建設・完成前の固定資産に支出した金額(建設仮勘定)の仕訳

固定資産を購入した時は、その購入のために支出した金額を『備品』や『機械装置』『車両運搬具』などの各固定資産勘定を使って記帳し、減価償却資産としてその使用期間を通して費用化することになります。

(固定資産取得時の仕訳-通常の場合)
借方 金額 貸方 金額
備品 現金預金

しかし固定資産の中には、大型機械や建物・工場・倉庫・構築物などは購入契約から完成・引渡・事業供用まで相当の期間が必要となるようなものもあります。
建物や構築物などはその建設のための期間が事業年度をまたいでしまうことも珍しくはありません。

このように、固定資産を実際に事業供用するまでの期間が長期に及ぶような場合、その取得のための支出した金額は、すぐに『建物』や『構築物』などの固定資産勘定(本勘定)に計上するのではなく、いったんこれを『建設仮勘定』という一時的な仮の勘定を使って資産計上し、当該建物や機械・構築物などが完成し、実際に事業で供用された段階で『建設仮勘定』という仮の勘定科目から『建物』や『機械装置』『構築物』などの固定資産勘定(本勘定)に振り替えて処理することになります。
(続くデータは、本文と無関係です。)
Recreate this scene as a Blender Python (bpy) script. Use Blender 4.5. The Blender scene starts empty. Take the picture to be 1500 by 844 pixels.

(固定資産取得時の仕訳-建設中の本社ビルに支出した金額)
借方 金額 貸方 金額
建設仮勘定 現金預金
(固定資産取得時の仕訳-上記の本社ビルが完成した時)
借方 金額 貸方 金額
建物 建設仮勘定

なお、『建設仮勘定』は事業供用前の建設中の資産に掛かった支出金を一時的にプールしておくための仮の勘定ですので、減価償却の対象とはなりません。『建設仮勘定』に集計された支出額は、建物などが完成し、『建設仮勘定』から『建物』勘定へ振り替えられて初めて減価償却資産として減価償却の対象となります。

演習問題:建設仮勘定の仕訳の基礎

1.当社ではこの度、新工場を建設することとなった。新工場の建築金額は1,000,000円であり、完成は来年度となる予定である。新工場建設に先だち、建築業者に手付金100,000円を小切手を振り出して支払った。

(仕訳-建設時に支出した金額)
借方 金額 貸方 金額
建築仮勘定 100,000 当座預金 100,000

2.上記の新工場が完成した。新工場は完成と同時に稼働を開始した。なお新工場の建築金額1,000,000円から、建築前に手付金として支払った100,000円を差し引いた残額900,000円を小切手を振出して支払った。

(仕訳-新工場が完成した時)
借方 金額 貸方 金額
建物 1,000,000 建設仮勘定 100,000
当座預金 900,000

建物(新工場)が完成し、稼働開始した段階において『建設仮勘定』にプールされていた金額を『建物』勘定へ振り替えます。